Having said all that and notwithstanding some of the things the minister said about successes, one of the things that concerns me is that when I pick up the throne speech I see a lot of mentions of SARS and a mention of avian flu, but the issue that is crushing agriculture in Canada today does not even get a mention.
I have to say off the top that it concerns me, because one of the things I look for in an agriculture minister--because it is not a high profile portfolio, I do not think, with the government--is how aggressive and how effective the agriculture minister is going to be at pushing his issues with the other cabinet ministers.
One of the ways I measure that is by the amount of ink the issue of agriculture, and in this case BSE, gets in the throne speech. It did not get a mention. That sends a pretty poor message as far as I am concerned. I just do not understand why an issue that is crippling the country does not get a mention from a Prime Minister who wants to do things differently. The last prime minister was himself a disaster on BSE. He did not do a thing. I would like to see this Prime Minister start off a little bit better.
I got a call about this today from a constituent of mine, a well known rancher/cowboy, if we want to call him that, in my part of the world. He was beside himself. He said, “I know there was no mention of it in the throne speech and I am very concerned about that”, but he told me that he and his sons, who run 700 cattle, are going to be done by April 1. They are finished.
Something has to happen. Cattlemen never come with their hands out. They do not do it, as a matter of pride. They refuse. But they must have some help and there is nothing in the throne speech. There is a mention. Here is what the throne speech says: “and to ensure that farmers are not left to bear alone the consequences of circumstances beyond their control”. It says that the government has to provide those safeguards.
But there are no safeguards. There is no money left. The money that is coming now, a little bit for cull animals, is not even close to what is necessary to sustain people over the next couple of months.
I do not know if the House understands how successful the cattle industry has become in Canada. It started out initially as an industry that was there basically to sustain people on the farm. It grew up slowly, but in the last generation it has become a big and powerful industry, an industry that has become, I would argue, the single strongest leg of agriculture in Canada. It has sustained the farming industry in Canada. A lot of people diversified and took advantage of that. Now the final leg has been sawed out and the government has not reacted quickly enough.

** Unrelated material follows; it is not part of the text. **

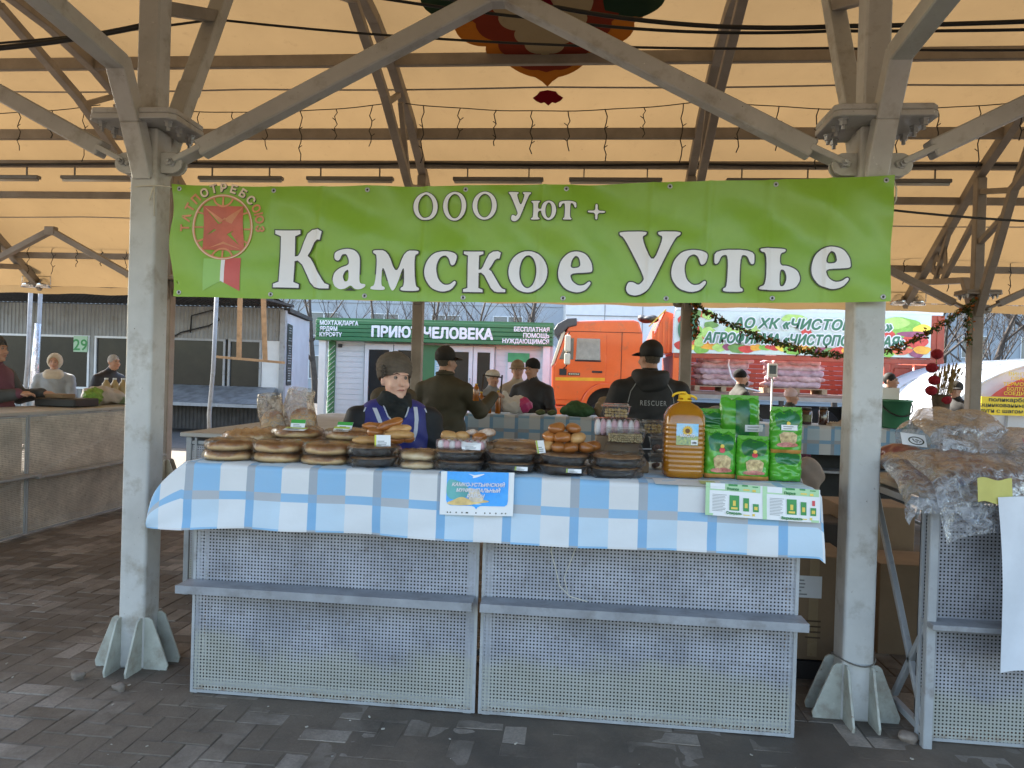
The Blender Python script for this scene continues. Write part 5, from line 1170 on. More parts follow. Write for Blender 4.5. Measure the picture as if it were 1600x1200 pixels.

I appreciate the minister going to Japan, Korea and Washington. We have to do that when we have problems with our trading partners; that is one part of it. But if that is not working then we have to have the other part: the safety net. We cannot have a committee. There is no time. The financial services sector is closing in. Guys are finding out from their banks that their banks are not going to hold them. I have talked to so many guys. I go to hockey and sit down and talk with guys I have known for years who are basically selling their herds because they cannot sustain things any longer.
I am saying to the minister that we cannot wait. There has to be some help immediately. The minister has to push his way around at the cabinet table and get some money for the industry. If he can get us over this hump, ranchers are not going to be there with their hands out in years to come. They just want to get over this hump. That is the only help they are asking for.